Simpson-Miller has made it clear that she supports a diplomatic solution rather than a boycott of goods though she is insistent that the right to free movement by Jamaicans under the Treaty of Chaguaramas must be upheld.
Any attempt at the kind of muscle-flexing suggested by Mr Mahfood is almost certain to have repercussions for intra-regional trade and particularly for trade between the two protagonists since Jamaica is the fourth largest market for Trinidad’s exports, purchasing approximately US$500 million annually. The argument of its private sector has been that US$500 million is a pretty hefty sum to be spending on imports from Trinidad and Tobago every year if its nationals travelling to that country are going to be harassed and if the goods that it seeks to import into Trinidad and Tobago are going to be subjected to a slew of non-tariff barriers.
There has been a measure of diplomatic activity over what the Trinidad and Tobago authorities say is the presence in the country of more than 20,000 undocumented Jamaicans, a circumstance which the Port of Spain authorities say amounts to a burden on its economy though there has been sorry little evidence that any progress has been made.
What would appear to be increasing hostility to trade with Trinidad and Tobago by the Jamaican private sector ought, presumably, to be a matter of concern to all of Caricom, particularly given what are now the increasingly frequent references to the implications of the falling out for the CSME.
And while it may be that a measure of quiet intra-regional diplomacy is ensuing at this time, that spat between Trinidad and Tobago and Jamaica has not, it seems, attracted any significant attention across the region.
Interestingly enough, Caricom member countries like Guyana and Grenada ought to have a bit to say about the situation since they too have had to endure instances of shabby treatment of their nationals in parts of the region, including Trinidad and Tobago.
It seems, as well, that successive governments in Guyana have been diplomatically ignoring the increasingly insistent protestations of some local businesses over what they say have been difficulties being experienced in accessing the Trinidad and Tobago market even as goods from that country enjoy free access here.
If, as this newspaper understands to be the case, the Caricom Secretary General is playing some sort of mediatory role in the Kingston/Port-of-Spain spat then we wish him a speedy and successful result in restoring relations to something resembling ‘even keel’ between the two Caricom member countries.

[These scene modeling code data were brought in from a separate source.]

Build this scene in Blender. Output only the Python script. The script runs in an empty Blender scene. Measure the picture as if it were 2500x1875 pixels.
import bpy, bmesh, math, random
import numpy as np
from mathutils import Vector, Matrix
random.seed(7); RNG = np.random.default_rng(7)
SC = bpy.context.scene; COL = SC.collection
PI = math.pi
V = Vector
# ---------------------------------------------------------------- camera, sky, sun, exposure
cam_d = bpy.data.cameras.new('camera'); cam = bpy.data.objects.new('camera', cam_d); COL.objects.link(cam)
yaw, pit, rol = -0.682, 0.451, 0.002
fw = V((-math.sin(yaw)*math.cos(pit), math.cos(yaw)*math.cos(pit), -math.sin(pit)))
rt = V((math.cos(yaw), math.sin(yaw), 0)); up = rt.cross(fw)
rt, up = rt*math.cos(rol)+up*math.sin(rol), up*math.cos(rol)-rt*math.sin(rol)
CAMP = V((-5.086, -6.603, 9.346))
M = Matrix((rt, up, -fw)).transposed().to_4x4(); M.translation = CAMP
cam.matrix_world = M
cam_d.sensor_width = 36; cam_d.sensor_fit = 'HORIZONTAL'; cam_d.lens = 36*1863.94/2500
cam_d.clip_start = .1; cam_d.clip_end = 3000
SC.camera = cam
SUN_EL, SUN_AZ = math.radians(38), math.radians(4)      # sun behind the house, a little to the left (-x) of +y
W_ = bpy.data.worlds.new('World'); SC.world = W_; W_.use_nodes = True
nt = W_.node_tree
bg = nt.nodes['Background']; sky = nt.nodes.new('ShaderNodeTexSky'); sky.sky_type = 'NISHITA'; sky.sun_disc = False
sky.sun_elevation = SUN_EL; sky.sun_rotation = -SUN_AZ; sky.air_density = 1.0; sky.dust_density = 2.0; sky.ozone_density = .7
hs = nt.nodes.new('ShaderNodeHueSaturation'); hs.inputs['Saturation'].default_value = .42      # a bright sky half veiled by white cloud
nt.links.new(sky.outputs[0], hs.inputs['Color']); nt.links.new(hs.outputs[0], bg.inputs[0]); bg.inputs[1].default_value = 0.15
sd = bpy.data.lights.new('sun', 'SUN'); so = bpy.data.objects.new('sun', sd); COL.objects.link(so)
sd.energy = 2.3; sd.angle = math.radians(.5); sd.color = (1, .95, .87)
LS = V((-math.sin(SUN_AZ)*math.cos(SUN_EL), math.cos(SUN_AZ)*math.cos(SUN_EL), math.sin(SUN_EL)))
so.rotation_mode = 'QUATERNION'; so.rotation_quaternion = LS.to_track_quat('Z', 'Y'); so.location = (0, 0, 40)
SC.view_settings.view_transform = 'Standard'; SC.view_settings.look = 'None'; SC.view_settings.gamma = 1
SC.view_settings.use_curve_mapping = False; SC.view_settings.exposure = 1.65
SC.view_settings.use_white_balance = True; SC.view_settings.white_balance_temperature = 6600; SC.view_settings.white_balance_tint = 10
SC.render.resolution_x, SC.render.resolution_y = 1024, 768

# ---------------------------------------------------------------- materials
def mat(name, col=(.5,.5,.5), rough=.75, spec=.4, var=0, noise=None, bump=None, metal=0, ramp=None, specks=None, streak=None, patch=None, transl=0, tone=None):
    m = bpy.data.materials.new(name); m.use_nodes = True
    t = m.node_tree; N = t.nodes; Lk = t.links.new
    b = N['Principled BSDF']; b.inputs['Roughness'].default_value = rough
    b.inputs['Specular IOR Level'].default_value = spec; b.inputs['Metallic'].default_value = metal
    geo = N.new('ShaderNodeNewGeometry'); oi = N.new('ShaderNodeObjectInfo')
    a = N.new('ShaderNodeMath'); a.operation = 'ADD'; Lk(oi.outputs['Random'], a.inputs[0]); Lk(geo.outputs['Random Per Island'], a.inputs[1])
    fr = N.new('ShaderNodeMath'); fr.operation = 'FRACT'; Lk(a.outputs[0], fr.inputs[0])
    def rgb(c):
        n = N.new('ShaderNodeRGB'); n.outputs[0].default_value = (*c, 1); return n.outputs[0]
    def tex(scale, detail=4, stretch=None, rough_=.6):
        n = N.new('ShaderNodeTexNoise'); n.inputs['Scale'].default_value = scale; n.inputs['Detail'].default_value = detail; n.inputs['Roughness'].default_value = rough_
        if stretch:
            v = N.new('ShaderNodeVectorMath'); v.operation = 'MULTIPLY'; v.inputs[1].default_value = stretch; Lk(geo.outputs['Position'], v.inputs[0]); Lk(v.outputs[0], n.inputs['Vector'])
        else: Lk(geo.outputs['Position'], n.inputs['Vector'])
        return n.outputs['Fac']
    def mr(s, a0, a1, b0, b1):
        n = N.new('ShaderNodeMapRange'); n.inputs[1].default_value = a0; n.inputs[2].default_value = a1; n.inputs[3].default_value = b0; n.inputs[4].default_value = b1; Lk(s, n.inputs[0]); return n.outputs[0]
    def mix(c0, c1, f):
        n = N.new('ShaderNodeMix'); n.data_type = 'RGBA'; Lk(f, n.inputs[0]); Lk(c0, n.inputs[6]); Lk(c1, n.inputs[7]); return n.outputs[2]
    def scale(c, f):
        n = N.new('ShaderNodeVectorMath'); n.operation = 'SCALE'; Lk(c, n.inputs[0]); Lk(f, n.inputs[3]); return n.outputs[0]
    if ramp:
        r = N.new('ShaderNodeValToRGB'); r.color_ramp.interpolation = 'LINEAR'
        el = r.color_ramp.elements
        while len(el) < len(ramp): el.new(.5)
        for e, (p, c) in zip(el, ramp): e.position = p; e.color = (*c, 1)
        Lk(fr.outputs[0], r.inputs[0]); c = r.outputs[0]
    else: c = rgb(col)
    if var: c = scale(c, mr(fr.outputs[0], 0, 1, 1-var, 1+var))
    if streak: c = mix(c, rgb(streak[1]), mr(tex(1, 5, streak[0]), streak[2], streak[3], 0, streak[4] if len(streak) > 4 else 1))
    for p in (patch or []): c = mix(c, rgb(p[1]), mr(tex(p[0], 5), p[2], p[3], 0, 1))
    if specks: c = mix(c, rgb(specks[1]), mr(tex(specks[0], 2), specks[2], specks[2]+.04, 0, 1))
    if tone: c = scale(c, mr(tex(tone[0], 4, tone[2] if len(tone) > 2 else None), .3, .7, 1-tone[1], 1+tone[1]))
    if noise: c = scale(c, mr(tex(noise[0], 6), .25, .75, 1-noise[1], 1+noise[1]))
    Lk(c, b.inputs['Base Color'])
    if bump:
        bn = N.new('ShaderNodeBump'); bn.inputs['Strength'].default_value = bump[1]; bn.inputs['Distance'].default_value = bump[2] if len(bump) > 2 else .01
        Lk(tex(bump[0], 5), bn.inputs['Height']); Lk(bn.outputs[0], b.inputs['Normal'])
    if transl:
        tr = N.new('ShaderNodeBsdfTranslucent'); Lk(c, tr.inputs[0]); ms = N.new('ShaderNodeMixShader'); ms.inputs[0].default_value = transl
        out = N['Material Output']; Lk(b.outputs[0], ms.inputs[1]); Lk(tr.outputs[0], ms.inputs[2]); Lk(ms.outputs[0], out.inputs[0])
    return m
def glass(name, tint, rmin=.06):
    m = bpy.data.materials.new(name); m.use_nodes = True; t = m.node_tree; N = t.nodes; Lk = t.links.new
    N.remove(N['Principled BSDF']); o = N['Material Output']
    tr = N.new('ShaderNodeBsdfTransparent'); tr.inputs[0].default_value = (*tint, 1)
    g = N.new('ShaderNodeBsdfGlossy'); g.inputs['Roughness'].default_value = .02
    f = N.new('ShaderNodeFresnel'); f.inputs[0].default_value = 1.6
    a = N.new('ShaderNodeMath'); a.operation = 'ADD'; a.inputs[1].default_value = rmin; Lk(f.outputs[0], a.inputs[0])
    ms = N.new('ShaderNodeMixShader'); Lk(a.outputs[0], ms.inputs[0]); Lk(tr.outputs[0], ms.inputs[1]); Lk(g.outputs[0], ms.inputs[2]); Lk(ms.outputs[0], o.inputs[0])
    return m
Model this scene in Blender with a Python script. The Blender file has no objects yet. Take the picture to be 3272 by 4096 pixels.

Except, of course, that we ought to remind ourselves that the insularity associated with separateness has always tended, intermittently, to trump the notion of regional unity and that intra-regional differences of the kind to which this editorial speaks is by no means unique to Jamaica and Trinidad and Tobago. Tensions arising over the movement of Caricom nationals between and amongst the respective states have flared up from time to time and it has to be said that successive political administrations across the region have demonstrated what may be either a patent inability or a decided unwillingness to help find solutions to a problem that is unlikely to go away on its own.